Series - FotoSlovo 2026 - Category « Fine Art »
Honorable Mention
In the photographic project Another Sense of Safety, I explore how the body experiences rupture, how a temporary loss of subjectivity occurs, and how time forms a new presence. This work is not about returning to a former sense of safety, but about adapting to a new reality in which anxiety becomes woven into the line of life.
At the beginning of Russia’s full-scale invasion of Ukraine, residents of the village of Stari Petrivtsi in the Kyiv region placed mannequins in the forest. I used to walk there often, but after the invasion it became dangerous to enter. Once the territory was demined, I returned and encountered them.

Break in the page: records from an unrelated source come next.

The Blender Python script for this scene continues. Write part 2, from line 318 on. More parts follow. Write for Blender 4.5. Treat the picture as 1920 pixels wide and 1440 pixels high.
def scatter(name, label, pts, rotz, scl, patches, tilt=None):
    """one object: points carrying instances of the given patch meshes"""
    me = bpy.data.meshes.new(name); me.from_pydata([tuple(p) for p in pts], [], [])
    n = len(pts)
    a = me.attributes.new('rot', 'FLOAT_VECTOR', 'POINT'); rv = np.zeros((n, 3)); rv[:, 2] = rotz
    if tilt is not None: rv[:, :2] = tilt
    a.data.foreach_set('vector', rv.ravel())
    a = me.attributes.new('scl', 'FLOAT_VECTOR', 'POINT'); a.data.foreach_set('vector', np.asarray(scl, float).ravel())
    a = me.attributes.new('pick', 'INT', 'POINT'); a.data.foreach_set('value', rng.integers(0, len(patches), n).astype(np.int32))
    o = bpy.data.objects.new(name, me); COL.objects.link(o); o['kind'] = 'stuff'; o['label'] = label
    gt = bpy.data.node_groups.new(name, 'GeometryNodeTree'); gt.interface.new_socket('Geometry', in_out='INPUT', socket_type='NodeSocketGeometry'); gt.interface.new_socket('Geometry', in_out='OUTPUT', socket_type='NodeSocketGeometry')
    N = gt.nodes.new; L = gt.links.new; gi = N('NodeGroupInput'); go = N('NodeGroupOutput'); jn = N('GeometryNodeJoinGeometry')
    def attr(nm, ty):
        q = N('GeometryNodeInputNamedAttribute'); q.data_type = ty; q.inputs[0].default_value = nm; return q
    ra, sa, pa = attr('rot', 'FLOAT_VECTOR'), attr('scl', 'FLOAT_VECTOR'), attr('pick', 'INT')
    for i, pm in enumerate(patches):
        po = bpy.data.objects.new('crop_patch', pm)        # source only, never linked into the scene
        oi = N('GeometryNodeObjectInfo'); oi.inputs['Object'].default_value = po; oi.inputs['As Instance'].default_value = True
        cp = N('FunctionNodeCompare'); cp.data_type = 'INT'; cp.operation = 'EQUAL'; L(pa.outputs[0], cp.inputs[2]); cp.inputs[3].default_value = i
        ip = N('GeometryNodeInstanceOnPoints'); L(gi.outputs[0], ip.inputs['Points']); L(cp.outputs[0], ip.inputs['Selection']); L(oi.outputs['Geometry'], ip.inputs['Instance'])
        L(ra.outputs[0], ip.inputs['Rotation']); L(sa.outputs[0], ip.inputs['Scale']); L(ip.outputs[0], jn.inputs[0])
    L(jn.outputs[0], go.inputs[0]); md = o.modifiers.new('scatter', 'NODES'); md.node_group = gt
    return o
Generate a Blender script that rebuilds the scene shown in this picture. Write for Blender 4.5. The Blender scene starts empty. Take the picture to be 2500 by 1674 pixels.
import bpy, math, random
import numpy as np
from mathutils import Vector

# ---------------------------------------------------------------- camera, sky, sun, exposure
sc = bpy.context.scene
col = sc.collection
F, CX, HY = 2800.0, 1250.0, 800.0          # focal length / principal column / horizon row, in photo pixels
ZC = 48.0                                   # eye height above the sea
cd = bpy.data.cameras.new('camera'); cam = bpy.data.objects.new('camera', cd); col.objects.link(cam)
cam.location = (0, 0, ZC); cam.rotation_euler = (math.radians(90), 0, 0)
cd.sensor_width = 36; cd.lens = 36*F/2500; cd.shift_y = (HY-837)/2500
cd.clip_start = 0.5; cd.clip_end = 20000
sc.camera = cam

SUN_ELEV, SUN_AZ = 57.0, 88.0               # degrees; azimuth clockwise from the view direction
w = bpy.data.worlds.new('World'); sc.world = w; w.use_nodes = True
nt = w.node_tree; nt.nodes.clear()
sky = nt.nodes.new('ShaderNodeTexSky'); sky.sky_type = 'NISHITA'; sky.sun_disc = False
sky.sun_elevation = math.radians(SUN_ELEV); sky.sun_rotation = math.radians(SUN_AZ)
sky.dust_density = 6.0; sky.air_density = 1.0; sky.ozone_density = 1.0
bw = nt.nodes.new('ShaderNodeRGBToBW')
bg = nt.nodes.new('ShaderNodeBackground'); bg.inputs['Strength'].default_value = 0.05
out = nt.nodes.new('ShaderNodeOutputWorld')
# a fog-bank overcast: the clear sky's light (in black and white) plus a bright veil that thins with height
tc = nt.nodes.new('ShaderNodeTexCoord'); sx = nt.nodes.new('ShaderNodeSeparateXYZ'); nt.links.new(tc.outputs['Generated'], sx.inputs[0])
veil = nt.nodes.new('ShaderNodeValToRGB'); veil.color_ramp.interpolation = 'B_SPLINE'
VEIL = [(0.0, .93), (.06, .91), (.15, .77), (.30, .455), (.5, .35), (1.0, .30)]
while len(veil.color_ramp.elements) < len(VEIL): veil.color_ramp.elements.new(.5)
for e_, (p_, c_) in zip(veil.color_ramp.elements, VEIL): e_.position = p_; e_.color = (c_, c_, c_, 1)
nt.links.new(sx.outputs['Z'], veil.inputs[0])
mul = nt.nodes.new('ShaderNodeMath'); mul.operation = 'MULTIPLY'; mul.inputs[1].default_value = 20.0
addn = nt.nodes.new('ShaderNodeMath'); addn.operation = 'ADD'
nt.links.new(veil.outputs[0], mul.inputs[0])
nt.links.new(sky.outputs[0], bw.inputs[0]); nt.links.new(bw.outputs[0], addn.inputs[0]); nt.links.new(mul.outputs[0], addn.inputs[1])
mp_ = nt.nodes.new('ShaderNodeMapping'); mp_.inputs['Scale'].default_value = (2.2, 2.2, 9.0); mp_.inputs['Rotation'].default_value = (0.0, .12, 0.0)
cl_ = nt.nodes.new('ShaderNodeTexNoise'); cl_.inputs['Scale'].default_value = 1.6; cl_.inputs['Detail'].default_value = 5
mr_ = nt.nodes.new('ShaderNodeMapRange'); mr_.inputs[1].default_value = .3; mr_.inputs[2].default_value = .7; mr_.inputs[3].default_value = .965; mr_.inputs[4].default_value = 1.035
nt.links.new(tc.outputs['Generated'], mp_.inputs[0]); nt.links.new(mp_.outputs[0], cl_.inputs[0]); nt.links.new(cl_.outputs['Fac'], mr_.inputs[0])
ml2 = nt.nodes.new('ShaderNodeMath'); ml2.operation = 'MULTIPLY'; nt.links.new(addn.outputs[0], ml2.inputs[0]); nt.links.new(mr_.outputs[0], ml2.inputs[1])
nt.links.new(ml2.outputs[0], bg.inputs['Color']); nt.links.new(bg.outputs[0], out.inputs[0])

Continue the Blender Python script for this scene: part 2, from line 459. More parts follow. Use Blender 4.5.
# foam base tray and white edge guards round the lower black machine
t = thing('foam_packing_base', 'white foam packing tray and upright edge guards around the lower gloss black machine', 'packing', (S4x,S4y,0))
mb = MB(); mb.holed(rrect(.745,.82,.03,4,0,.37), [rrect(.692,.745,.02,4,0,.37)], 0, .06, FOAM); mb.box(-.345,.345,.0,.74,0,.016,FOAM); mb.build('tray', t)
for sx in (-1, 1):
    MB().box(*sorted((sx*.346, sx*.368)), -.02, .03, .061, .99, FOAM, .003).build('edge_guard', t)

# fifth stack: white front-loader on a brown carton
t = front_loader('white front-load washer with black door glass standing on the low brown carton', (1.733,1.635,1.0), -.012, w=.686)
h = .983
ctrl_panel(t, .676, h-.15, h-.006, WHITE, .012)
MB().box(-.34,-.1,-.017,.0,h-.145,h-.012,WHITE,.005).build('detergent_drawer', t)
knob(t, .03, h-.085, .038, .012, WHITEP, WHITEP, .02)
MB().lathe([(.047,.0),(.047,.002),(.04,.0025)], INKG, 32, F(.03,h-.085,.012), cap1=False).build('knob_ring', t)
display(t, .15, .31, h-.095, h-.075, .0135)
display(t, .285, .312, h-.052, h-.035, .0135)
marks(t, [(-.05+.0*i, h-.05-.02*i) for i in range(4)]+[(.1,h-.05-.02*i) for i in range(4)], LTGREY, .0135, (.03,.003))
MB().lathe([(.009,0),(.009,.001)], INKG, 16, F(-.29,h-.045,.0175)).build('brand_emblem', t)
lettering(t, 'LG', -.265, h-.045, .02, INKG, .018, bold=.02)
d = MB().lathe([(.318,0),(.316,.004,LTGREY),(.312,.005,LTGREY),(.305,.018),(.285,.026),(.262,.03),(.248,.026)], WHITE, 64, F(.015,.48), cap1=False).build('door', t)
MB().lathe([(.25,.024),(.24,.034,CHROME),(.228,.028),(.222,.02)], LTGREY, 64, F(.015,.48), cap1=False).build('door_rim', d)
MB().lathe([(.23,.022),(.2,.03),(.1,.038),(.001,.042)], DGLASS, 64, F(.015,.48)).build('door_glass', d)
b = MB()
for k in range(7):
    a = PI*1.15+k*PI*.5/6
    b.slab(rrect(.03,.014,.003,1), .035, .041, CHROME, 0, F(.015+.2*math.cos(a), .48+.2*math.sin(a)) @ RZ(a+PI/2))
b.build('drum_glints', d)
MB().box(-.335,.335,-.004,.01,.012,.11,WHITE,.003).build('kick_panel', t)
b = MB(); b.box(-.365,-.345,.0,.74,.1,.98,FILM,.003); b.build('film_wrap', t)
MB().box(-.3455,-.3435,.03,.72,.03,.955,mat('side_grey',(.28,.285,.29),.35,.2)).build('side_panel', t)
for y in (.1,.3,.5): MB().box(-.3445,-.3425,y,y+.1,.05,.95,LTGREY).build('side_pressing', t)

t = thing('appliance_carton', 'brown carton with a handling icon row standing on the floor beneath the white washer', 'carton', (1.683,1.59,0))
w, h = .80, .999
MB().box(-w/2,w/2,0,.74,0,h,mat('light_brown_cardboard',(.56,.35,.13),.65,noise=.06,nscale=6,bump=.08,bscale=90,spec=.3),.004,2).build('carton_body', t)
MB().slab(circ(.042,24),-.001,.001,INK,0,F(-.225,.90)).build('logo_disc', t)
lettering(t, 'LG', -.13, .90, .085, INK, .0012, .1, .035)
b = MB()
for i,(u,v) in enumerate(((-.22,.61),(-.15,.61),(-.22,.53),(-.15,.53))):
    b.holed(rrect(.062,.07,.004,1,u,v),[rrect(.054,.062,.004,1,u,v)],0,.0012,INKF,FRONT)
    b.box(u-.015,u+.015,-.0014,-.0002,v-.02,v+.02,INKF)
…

They stood and lay among the trees — white, dressed, unnaturally calm, empty. Something shifted inside me. A space that had always felt protective suddenly became unsettling.
The forest had been my place of silence and refuge, yet the appearance of these artificial bodies disrupted its integrity. The mannequins resembled a presence without life, traces of someone who had disappeared. Where I once felt protection, fragility emerged. The forest became a field of perception where every form could be read as a signal. In this environment, the mannequins appeared as bodies after the loss of subjectivity, reflecting a state of depersonalization in which the psyche distances itself to endure an excess of reality. The artificial was invading the living.
I returned repeatedly, observing how moisture darkened the plastic, how wind bent and stripped them, how snow concealed their forms. Gradually, nature absorbed them into the landscape.
My perception changed. The threat did not disappear, but it softened. Anxiety stopped being a peak and became a layer — just as the mannequins ceased to disturb and became part of the forest.